This is the single greatest honor in the motor vehicle industry, intended to honor a career and/or lifetime achievement. To become a "Hall of Famer" the nominee must be either retired or deceased. Recipients must have significantly impacted the development of the automobile or the motor vehicle industry. Typically, four to eight individuals are inducted each year.
John F. “Jack” Smith Jr. reached the top of the world’s largest company, and he did it the old fashioned way: hard work, always keeping his eye on the task in front of him, and climbing the corporate ladder rung by rung.
In January 1996, Jack Smith was elected chairman of General Motors Corporation, after having served as the company’s president and CEO since 1992.
“I wasn’t looking for the job, that’s for sure,” Smith was once quoted as saying. Yet, it was a job he was destined for.

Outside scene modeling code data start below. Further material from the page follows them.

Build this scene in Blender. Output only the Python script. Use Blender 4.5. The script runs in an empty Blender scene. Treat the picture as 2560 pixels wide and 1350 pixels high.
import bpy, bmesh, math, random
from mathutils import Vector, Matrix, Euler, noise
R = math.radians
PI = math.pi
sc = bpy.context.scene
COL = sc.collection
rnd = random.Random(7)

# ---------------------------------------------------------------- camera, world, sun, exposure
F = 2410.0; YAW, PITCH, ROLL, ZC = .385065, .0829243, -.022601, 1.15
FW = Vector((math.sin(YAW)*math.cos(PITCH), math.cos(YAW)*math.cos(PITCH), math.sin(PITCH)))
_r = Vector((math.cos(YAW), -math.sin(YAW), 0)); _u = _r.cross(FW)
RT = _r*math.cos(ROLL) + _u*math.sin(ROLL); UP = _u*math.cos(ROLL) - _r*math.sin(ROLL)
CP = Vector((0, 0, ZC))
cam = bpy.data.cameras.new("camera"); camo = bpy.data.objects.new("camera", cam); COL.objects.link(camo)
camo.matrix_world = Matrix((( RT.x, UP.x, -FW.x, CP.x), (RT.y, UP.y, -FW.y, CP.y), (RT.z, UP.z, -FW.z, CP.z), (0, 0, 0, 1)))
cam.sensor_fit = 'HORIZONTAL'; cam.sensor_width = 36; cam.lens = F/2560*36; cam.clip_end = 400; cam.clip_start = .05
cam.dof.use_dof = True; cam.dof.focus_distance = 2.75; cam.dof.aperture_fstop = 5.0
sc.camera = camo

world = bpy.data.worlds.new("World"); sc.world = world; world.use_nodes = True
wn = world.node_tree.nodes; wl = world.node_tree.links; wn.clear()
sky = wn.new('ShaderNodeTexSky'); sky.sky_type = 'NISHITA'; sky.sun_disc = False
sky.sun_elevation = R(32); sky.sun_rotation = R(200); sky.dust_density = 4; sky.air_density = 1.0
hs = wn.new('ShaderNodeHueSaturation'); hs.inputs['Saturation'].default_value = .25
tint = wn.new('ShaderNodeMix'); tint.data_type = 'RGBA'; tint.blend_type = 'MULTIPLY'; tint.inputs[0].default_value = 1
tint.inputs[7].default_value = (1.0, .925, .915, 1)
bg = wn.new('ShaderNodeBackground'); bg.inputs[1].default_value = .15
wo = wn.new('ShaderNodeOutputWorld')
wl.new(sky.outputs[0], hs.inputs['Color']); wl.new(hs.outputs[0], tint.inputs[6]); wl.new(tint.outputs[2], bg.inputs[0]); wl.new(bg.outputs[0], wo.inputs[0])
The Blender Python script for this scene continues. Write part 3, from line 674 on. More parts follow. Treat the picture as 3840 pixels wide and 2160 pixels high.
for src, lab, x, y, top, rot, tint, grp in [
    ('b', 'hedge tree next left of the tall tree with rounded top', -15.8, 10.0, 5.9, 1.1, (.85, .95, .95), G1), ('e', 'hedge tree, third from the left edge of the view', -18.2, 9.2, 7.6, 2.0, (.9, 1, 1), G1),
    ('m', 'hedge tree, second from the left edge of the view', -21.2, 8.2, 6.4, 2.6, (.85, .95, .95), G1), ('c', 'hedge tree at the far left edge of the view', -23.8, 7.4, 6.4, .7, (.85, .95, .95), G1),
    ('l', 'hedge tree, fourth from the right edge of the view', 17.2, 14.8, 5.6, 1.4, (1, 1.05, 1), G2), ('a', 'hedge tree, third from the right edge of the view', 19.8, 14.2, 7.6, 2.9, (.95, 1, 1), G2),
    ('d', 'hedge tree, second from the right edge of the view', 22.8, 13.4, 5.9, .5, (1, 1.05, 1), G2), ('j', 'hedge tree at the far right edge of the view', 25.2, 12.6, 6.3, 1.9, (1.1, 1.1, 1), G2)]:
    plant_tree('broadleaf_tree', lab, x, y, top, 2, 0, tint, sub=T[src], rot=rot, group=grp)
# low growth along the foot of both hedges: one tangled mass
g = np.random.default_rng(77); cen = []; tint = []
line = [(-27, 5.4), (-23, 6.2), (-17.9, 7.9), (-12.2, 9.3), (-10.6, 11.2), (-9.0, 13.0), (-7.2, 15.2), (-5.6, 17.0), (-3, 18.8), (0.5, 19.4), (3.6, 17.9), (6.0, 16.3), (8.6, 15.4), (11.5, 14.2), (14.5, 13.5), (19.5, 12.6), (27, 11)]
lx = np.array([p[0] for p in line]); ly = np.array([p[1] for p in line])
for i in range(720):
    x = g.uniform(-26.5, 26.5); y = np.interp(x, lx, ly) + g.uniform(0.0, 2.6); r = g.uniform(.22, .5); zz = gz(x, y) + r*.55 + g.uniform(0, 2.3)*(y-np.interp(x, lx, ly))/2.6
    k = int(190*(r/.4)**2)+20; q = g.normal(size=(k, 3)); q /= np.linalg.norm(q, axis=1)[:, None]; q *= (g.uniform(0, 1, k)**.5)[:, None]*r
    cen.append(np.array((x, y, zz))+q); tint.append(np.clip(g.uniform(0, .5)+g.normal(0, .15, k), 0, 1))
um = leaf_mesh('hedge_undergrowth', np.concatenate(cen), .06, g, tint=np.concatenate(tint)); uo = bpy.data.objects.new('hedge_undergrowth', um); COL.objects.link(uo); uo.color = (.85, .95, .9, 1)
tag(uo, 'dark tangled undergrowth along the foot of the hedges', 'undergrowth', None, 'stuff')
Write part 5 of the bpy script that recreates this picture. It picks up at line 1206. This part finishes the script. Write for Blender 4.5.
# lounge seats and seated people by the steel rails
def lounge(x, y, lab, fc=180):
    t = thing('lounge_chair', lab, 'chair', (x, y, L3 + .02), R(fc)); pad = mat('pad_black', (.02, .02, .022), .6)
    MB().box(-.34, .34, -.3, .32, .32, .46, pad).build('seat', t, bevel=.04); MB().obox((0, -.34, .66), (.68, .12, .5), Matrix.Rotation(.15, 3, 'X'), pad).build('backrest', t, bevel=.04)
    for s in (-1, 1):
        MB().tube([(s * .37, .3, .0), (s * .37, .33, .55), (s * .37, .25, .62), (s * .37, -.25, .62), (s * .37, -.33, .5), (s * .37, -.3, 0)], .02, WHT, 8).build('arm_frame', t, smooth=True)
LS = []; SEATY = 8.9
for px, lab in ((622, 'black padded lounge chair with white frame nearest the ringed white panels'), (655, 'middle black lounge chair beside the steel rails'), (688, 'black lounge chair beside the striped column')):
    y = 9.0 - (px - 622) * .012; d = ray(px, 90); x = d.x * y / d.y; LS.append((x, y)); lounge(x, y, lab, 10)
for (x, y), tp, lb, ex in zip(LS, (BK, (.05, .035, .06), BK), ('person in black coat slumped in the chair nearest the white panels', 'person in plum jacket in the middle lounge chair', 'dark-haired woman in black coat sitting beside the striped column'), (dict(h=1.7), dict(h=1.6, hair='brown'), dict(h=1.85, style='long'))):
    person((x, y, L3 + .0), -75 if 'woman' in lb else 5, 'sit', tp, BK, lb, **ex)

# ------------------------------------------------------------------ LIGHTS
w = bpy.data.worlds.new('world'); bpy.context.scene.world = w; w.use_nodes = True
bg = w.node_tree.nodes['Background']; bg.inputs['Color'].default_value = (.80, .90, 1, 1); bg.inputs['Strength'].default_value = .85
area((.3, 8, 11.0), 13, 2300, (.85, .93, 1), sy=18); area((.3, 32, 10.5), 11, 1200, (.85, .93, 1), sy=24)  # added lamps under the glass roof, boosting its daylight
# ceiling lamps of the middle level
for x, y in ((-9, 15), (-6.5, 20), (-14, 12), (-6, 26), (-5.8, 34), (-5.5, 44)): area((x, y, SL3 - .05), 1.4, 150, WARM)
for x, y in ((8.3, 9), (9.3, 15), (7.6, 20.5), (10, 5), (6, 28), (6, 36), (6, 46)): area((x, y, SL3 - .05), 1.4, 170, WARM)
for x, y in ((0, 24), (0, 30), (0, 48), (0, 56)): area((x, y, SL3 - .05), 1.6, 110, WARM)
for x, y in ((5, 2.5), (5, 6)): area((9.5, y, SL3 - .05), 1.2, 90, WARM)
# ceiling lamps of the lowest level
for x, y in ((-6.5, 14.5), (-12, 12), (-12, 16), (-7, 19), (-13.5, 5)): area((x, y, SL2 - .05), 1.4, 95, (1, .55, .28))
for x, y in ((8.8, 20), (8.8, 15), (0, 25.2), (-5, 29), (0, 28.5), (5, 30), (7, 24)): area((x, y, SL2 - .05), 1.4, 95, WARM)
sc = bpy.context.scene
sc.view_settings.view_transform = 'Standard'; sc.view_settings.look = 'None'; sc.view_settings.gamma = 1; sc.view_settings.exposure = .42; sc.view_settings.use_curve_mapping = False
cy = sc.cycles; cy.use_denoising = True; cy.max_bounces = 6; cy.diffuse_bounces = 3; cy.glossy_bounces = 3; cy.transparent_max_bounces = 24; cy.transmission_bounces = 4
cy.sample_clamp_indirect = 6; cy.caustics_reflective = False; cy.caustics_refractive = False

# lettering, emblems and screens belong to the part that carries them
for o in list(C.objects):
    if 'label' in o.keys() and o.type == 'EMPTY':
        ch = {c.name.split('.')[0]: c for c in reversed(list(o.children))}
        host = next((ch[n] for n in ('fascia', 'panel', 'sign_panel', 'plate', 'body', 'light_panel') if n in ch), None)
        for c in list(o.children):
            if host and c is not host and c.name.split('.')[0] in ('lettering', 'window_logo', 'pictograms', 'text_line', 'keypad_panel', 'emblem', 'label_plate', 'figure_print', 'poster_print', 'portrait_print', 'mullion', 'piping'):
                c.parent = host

Smith joined General Motors in 1961 as a payroll auditor at the Fisher Body plant in Framingham, Massachusetts. It was a great job, he thought, and not far from his hometown of Worcester. His hard work and no-nonsense approach to his assignments got him noticed, and GM soon had plans to put Jack to work in places other than Massachusetts.
Former GM Chairman Roger Smith, who in the 1960s was General Motors’ assistant treasurer working in New York, took notice of the younger Smith and invited him to come work in the Big Apple. Jack Smith refused. “I’d heard great things about him,” Roger Smith once said, “and tried to get him to come to New York. He turned me down, so I had to go up to Framingham myself to talk him into it!”
That was 1966. By 1974, Jack Smith had taken over Roger Smith’s job as assistant treasurer.
As assistant treasurer, Jack Smith was no longer an anonymous figure at General Motors. More accurately, he was now under the white light of corporate visibility, and his work got him steadily promoted to positions of even greater responsibility.
Assistant comptroller in 1976. Comptroller in 1980. Director of worldwide product planning in 1982. President of General Motors -Canada in 1984. President of General Motors - Europe in 1987.While director of worldwide planning in 1982, Smith was GM’s lead negotiator with Toyota that resulted in the revolutionary 50/50 GM/Toyota joint venture called New United Motor Manufacturing, located in Fremont, California.
In 1990, Jack Smith was named vice chairman and was elected GM’s president in 1992. Smith, however, immediately found himself in the middle of the biggest challenge of his career. GM had suffered record financial losses in the early 1990s, and corporate profitability was nowhere in sight. The future of the company was in doubt.
Clearly alarmed, GM’s board of directors took matters into their own hands, naming John G. Smale, an outside director from Proctor & Gamble Co., as non-executive chairman. The board’s next move was to once again tap Jack Smith, its rising star, as chief executive officer.
Smith’s daunting task: to restructure a company that was essentially running the same as when Alfred P. Sloan organized it 70 years before. Smith had to make General Motors faster, leaner and more human. He had to break down the walls of long-entrenched bureaucracy. He had to bring products to the marketplace faster and of higher quality. He had to re-build relationships with labor, suppliers and dealers. And time was of the essence.
Smith immediately streamlined and consolidated operating divisions and duplicative engineering centers. He was a pioneer in investing in the Asia/Pacific region, particularly China, a move that has General Motors in a leadership position today. In 1993, just a year after its financial crisis, the company turned a profit of $2.5 billion. In 1994, the company earned $4.9 billion and was clearly on its way back. Jack Smith had righted the ship.
Smith retired from General Motors in 2003. He accepts his role as GM’s savior the same way he accepted the top job in the first place – reluctantly. In a matter of a few years, he made General Motors a leaner, more profitable company, doing what so many said couldn’t be done – making the elephant dance. And along the way he respected – and was respected by – employees, dealers, suppliers, labor, governments and competitors alike.